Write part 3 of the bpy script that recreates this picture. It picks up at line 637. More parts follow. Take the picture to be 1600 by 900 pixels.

* * *

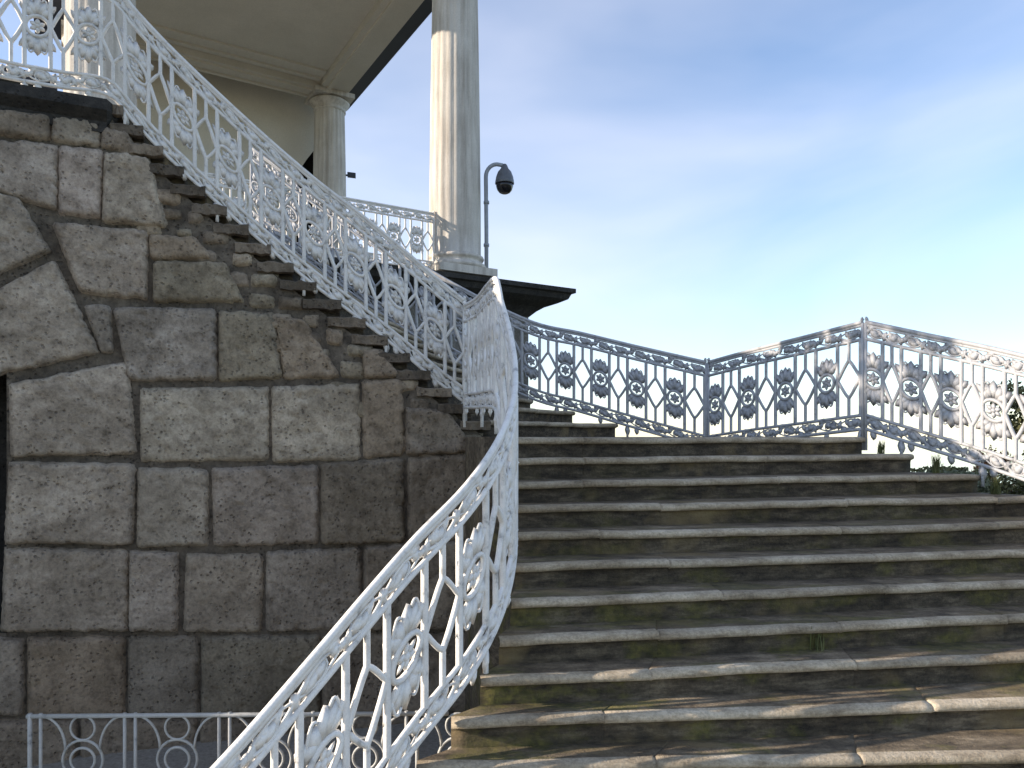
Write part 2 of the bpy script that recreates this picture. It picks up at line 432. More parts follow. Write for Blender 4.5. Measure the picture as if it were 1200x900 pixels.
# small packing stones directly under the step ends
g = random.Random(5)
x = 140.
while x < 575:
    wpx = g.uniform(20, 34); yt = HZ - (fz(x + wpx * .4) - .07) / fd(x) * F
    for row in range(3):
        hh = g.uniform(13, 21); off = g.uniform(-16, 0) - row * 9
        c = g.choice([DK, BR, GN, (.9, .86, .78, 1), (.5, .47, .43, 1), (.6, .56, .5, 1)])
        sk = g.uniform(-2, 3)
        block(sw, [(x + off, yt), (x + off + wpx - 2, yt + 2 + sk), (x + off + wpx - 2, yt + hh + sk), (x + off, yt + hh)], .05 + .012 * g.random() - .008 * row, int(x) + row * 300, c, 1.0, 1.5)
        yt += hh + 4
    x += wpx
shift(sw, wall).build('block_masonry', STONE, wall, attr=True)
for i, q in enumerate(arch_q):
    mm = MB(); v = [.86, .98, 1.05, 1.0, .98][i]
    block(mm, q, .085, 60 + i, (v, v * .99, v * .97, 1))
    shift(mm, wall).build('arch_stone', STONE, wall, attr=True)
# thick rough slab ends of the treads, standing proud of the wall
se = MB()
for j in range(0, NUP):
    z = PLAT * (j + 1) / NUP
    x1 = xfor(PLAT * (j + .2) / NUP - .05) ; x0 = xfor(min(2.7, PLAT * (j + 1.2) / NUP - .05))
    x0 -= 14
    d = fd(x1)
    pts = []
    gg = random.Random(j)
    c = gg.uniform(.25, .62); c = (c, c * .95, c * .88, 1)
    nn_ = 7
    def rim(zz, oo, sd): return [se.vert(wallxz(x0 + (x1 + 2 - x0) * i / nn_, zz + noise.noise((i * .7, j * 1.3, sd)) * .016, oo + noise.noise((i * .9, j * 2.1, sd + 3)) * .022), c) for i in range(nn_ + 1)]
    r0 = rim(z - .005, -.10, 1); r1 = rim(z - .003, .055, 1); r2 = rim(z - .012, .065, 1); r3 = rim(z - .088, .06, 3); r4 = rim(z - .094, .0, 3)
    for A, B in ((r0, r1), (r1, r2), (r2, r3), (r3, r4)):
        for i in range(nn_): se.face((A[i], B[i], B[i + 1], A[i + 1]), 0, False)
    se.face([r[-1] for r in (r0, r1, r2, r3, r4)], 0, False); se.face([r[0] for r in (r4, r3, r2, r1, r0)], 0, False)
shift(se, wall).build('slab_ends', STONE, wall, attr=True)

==

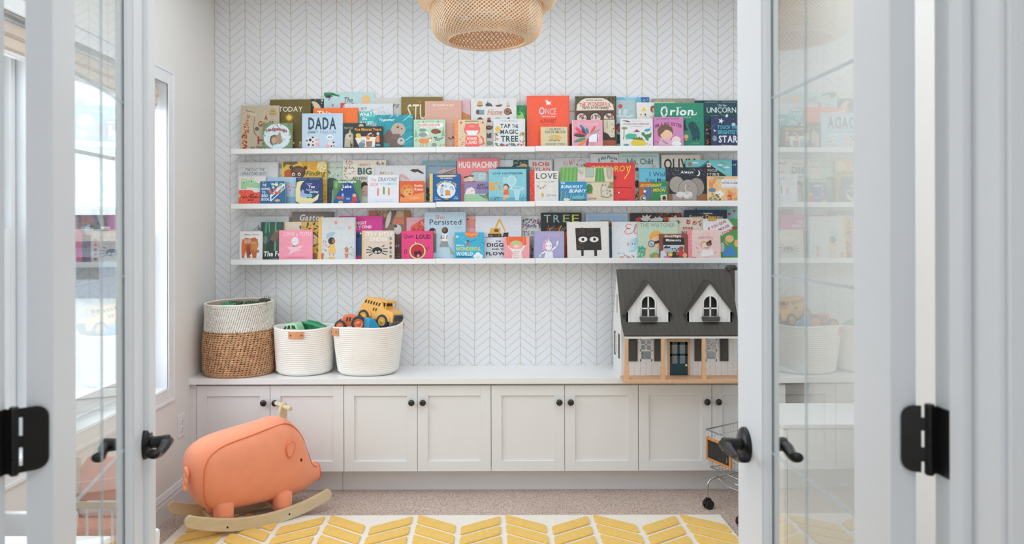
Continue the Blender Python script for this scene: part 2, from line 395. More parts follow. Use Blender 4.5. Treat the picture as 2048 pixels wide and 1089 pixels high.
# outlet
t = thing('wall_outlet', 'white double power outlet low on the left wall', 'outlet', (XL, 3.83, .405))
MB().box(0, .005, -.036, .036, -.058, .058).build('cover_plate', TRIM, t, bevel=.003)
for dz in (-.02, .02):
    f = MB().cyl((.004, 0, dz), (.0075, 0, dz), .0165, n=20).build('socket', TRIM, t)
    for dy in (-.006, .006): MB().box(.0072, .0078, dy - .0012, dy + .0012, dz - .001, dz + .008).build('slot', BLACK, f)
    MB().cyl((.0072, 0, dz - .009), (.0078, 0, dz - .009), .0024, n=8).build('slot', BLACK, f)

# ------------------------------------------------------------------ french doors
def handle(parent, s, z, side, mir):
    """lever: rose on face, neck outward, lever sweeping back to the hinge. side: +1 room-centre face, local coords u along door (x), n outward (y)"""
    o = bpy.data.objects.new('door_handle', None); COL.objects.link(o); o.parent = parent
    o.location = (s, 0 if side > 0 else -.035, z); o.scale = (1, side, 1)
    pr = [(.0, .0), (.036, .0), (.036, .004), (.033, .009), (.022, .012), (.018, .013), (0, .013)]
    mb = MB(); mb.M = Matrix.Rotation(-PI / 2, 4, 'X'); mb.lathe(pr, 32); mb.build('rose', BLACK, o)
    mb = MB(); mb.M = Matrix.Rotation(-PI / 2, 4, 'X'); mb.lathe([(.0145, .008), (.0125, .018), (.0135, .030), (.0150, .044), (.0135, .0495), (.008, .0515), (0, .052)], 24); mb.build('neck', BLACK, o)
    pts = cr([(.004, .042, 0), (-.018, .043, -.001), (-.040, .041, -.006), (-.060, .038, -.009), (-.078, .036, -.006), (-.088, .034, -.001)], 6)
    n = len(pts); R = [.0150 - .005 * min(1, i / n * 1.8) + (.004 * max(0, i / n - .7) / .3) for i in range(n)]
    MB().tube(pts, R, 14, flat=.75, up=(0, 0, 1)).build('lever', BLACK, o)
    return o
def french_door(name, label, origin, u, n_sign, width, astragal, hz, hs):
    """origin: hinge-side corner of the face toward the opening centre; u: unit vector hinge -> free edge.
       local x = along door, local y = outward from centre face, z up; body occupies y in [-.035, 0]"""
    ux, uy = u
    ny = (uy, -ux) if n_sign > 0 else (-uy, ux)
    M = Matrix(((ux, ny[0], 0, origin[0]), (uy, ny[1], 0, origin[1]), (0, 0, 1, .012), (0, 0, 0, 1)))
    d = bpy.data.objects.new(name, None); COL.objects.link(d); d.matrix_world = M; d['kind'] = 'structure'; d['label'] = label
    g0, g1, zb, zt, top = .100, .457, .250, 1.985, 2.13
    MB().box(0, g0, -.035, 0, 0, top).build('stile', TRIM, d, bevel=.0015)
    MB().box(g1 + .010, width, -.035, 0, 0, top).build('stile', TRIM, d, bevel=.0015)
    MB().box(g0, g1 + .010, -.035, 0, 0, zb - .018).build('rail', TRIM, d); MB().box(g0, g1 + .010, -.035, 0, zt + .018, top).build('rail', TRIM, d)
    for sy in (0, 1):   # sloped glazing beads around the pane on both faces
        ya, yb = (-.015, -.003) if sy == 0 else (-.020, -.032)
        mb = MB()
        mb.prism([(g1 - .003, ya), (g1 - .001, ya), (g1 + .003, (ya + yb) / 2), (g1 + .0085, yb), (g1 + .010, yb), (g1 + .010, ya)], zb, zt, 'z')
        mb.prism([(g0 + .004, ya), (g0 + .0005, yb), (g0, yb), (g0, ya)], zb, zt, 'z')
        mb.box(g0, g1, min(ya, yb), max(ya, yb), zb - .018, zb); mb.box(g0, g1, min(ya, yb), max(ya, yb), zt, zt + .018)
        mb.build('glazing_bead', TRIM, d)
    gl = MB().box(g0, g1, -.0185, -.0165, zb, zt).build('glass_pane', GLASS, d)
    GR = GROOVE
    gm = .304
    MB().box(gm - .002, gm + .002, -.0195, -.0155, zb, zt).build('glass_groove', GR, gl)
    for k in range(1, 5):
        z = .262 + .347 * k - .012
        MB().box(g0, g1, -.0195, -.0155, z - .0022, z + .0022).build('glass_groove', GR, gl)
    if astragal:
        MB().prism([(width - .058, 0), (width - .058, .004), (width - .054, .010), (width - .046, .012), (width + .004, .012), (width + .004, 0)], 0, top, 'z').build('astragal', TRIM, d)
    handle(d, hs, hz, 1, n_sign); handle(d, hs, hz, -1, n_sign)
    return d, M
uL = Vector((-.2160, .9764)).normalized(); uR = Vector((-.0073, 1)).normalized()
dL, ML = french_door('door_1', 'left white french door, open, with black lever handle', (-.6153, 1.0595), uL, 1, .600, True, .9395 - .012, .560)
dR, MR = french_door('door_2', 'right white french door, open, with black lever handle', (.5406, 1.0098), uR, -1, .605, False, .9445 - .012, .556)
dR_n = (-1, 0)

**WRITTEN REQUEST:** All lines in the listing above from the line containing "Continue the Blender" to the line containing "MB().cyl((.0072, 0, dz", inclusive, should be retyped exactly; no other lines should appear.

**OUTPUT OF THE EXERCISE:**
Continue the Blender Python script for this scene: part 2, from line 395. More parts follow. Use Blender 4.5. Treat the picture as 2048 pixels wide and 1089 pixels high.
# outlet
t = thing('wall_outlet', 'white double power outlet low on the left wall', 'outlet', (XL, 3.83, .405))
MB().box(0, .005, -.036, .036, -.058, .058).build('cover_plate', TRIM, t, bevel=.003)
for dz in (-.02, .02):
    f = MB().cyl((.004, 0, dz), (.0075, 0, dz), .0165, n=20).build('socket', TRIM, t)
    for dy in (-.006, .006): MB().box(.0072, .0078, dy - .0012, dy + .0012, dz - .001, dz + .008).build('slot', BLACK, f)
    MB().cyl((.0072, 0, dz - .009), (.0078, 0, dz - .009), .0024, n=8).build('slot', BLACK, f)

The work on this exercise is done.